Just before lockdown hit, Doyle ventured back on to a track.

“Getting back on the track was a real moment for me,” she said. “I’d been able to do things before that – go easy runs, do bits and bobs on the reformer – but when I was actually able to run on the track, it felt really weird. It felt like I was in someone else’s body – it definitely didn’t feel like it had before. But it was really nice to be back too.”

Doyle has made her name as a hurdler but if Tokyo had gone ahead as planned, the Perthshire runner was targeting only a spot in the 400m relay squad, knowing an individual spot in the 400m hurdles would be just too much of an ask.

She has now reassessed her goals, with a third Olympic appearance in the 400m hurdles now very much in her sights.

“The target has always been to get back to the hurdles but I’ll also have to see how things go and what kind of shape I’m in,” said Scotland’s most decorated track and field athlete. “I don’t want to come back and be in much worse shape, I don’t want to be running 55 seconds, I want to be running 54s.

“Whereas in the 400m flat, I don’t have that same ego. If I can get back in decent shape, I’ll happily go out and be part of the relay team but that’s not my main event so I think there’s a bit more pride with the hurdles. If I do come back, I want to be competitive.”

The arrival of Campbell has changed Doyle’s outlook on the world. Having spent the past decade fully focused on athletics, she now has something far more important in her life. It is, she says, a healthy shift, but squeezing in the level of training needed to force her way back into Team GB while also looking after Campbell, is a challenge she is relishing.

“Everyone says it and it’s so true – your priorities and your perspective on everything changes once you have a baby,” she said. “It’s not that athletics means any less to me, it’s just that something means more to me now.
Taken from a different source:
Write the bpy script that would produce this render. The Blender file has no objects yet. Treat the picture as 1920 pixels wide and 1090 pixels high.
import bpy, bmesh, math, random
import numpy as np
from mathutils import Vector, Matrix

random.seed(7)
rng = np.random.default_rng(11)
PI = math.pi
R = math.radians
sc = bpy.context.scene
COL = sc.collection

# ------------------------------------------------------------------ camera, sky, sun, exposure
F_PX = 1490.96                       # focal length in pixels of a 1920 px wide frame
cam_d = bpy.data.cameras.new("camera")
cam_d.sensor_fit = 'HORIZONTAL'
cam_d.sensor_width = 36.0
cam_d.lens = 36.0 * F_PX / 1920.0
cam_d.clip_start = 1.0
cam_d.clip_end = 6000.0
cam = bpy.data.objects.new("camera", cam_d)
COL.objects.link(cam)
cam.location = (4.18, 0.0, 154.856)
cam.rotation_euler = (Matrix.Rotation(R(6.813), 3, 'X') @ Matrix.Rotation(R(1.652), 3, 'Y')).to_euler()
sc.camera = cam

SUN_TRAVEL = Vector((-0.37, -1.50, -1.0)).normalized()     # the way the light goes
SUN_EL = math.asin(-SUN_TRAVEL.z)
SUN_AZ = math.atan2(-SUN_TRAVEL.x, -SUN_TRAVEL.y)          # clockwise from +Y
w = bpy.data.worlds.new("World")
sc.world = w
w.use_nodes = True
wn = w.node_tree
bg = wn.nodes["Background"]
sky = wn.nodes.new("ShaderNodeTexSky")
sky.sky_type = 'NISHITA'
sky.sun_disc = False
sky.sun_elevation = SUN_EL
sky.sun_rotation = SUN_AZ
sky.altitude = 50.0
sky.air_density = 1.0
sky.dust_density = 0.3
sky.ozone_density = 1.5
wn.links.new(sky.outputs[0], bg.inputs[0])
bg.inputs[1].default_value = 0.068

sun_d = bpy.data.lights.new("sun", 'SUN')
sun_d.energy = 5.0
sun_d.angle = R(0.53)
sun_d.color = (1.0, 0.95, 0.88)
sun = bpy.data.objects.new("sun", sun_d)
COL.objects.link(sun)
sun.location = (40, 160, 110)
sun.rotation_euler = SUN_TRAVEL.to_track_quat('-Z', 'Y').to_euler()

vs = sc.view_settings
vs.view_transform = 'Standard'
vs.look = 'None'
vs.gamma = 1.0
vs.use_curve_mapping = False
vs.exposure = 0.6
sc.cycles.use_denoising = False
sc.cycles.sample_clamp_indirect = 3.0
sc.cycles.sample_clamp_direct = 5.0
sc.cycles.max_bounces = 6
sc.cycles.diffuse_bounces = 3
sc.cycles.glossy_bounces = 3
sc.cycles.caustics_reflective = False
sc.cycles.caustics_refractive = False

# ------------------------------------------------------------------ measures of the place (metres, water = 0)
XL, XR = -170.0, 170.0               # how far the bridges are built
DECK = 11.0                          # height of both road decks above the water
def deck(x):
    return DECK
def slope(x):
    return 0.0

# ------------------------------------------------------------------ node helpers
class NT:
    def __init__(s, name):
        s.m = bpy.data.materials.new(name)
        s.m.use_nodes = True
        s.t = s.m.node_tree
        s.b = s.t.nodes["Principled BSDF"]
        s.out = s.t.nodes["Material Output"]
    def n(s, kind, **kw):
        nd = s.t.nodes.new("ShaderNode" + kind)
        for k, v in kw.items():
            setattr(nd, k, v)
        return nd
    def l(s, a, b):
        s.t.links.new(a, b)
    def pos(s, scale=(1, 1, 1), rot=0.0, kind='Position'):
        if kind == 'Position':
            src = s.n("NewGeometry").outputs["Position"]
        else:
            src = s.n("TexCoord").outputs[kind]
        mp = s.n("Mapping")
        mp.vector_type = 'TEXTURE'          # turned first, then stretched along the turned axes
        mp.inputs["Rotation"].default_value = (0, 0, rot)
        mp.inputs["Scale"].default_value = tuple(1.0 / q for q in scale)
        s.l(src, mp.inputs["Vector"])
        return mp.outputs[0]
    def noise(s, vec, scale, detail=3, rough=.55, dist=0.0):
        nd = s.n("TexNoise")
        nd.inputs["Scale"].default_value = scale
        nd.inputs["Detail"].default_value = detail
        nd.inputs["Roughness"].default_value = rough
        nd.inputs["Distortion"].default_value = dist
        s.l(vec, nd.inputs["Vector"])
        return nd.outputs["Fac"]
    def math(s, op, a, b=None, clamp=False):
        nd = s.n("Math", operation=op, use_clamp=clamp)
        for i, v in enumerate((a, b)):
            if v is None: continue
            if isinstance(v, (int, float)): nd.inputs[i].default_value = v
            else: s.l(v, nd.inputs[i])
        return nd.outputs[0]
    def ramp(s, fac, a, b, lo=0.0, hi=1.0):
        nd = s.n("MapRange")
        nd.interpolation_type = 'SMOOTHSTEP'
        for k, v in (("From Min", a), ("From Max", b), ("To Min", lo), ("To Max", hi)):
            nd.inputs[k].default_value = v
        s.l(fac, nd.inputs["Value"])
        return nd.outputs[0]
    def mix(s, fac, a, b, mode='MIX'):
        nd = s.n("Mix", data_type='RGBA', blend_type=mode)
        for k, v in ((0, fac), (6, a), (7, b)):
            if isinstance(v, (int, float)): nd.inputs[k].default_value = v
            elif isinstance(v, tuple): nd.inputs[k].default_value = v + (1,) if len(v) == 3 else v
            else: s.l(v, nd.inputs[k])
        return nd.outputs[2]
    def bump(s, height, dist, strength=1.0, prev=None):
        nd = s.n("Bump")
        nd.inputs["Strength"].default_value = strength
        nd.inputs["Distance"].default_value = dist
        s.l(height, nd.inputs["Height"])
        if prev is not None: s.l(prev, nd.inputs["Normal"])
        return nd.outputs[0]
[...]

Campbell’s the most important thing in my life now and so before, I’d fit everything around my training whereas now I’ll fit my training around Campbell.

“It’s all about being organised and so when he goes for a nap, I know I can’t sit down and have a cup of tea, I have to get a circuit in. It is tiring but it becomes normal to feel a bit knackered.

“Having Campbell takes a lot of pressure off too. Before, as an athlete, I was quite selfish. Not in a bad way but just because that’s how you need to be – my eating, my sleeping, everything was geared towards my athletics whereas now, it’s not like that.

“It’s made me appreciate my athletics more – things are not as intense now because I know there is life after sport. I’m really enjoying having this balance.”